CLOCK DVA
Artist | CLOCK DVA |
---|---|
Titel | Horology (Anthology Vol. 1-3) |
Format | 15x CD-Box |
Label | Vinyl On Demand |
Country | Germany |
Cat.-No. | VOD CD09 |
Epic 15 CD box set, coming as a deluxe book-like folder, compiles all the Clock DVA material previously issued by Vinyl-On-Demand on the three vinyl-only box sets Horology, Horology II and Horology III. With bands like Cabaret Voltaire leading the way, Sheffield, in the north of England, has long been known for pioneering the hybrid zone between punk and electronic music during the late 1970s. Among the first of them all was Clock DVA, founded in 1978 by Adi Newton from the ashes of an earlier project, The Future, whose other members would go on to find fame in The Human League and Heaven 17. Clock DVA produced dozens of visionary underground releases that have remained tragically obscure and are long overdue for reappraisal. Thankfully, VOD has done just that with Horology - Anthology Vol. 1-3, gathering an astounding 15 CDs of material within a stunning box set edition, covering their earliest and arguably wildest years.
Formed in Sheffield in 1978, around the core lineup of Adi Newton, Steven Turner, David Hammond, and Simon Elliot-Kemp, rather than many of the pop temperaments that would form around electronic music in their city, Clock DVA belonged to the same creative temperament and scene as their London based peers, Throbbing Gristle, embracing moral and political deviance as means toward sonic liberation. Like TG, they are among the early pioneers of the UK’s first wave of industrial music.
The first volume within VOD’s Clock DVA Anthology Vol. 1-3, Horology I - DVAtion 78/79/80, stretching across 6 CDs, covers the bulk of the band’s available output during their first three years. Channeling ideas taken from Aleister Crowley, Marquis De Sade, Kenneth Grant, Antonin Artaud or Charles Baudelaire against a pallet of primordial electronics and glamour of acoustic interventions, a glimpse of one of the most uncompromising pioneers of the late '70s and early '80s comes sharply into focus; a thrilling, sludgy, and engrossing landscape of sonic mayhem that feels radical more than 40 years after they were first laid to tape.
The second volume of Clock DVA Anthology Vol. 1-3, Horology II - The Future & Radiophonic Dvations, dives even further back to 1977, with an entire disc dedicated to recordings by The Future - Newton, Martyn Ware, and Ian Craig Marsh - prior to the trio dissolving into The Human League and Clock DVA, gathering songs ranging from industrial synth-pop to pulsating proto-techno, and in the process capturing one of the earliest chapters in Sheffield's hugely influential electronic scene.

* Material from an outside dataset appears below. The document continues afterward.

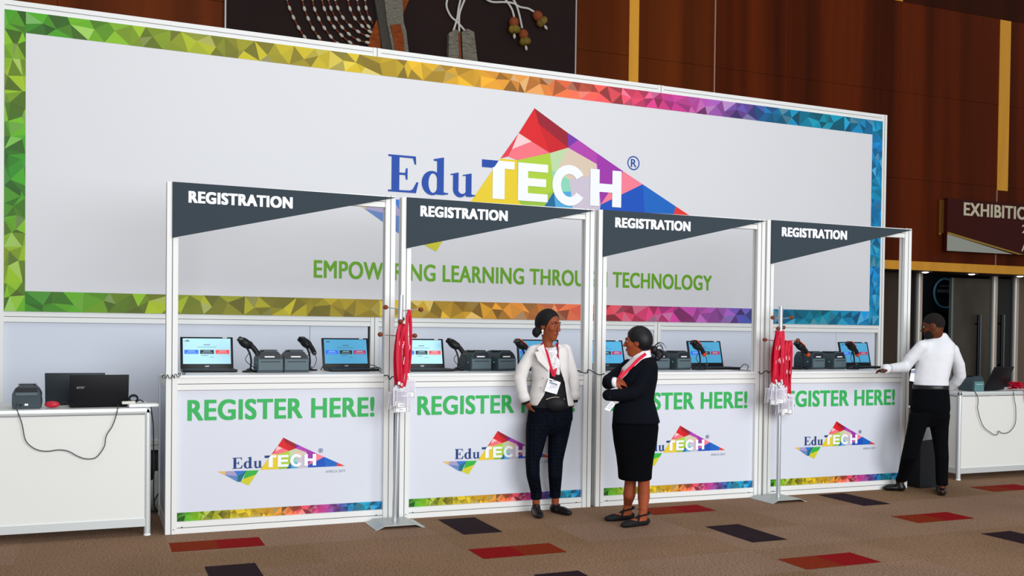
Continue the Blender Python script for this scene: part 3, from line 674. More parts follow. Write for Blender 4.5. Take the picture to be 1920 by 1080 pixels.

The remainder of the volume’s 4 discs comprise solo recording by Newton, delving into abstract zones inspired by esoteric elements, from psychoacoustics to early acousmatic technique, the occult, and infrasound, it offers up some of the most introspective and dark moments of the entire collection.
The final volume, Horology III - Tape, Reel - Recordings & Art 1978-1980, document rarely heard experiments made within Adi Newton’s Sheffield studio, capturing the foundations at the root of their sound. A stunning expanse of tape loops, EMS synthi, electric violin, bass, guitar and various devices, often falling far closer to '60s electronic avant-gardism than anything you’d expect from the industrial scene.
Nothing short of a towering accomplishment, bringing one of England’s most important but neglected musical pioneers the attention they rightfully deserve, Clock DVA Horology - Anthology Vol. 1-3 sprawls to an incredible 15 CDs of material, issued in a stunning box coming as a deluxe book-like folder and including with a t-shirt. This one can’t be believed until it’s heard.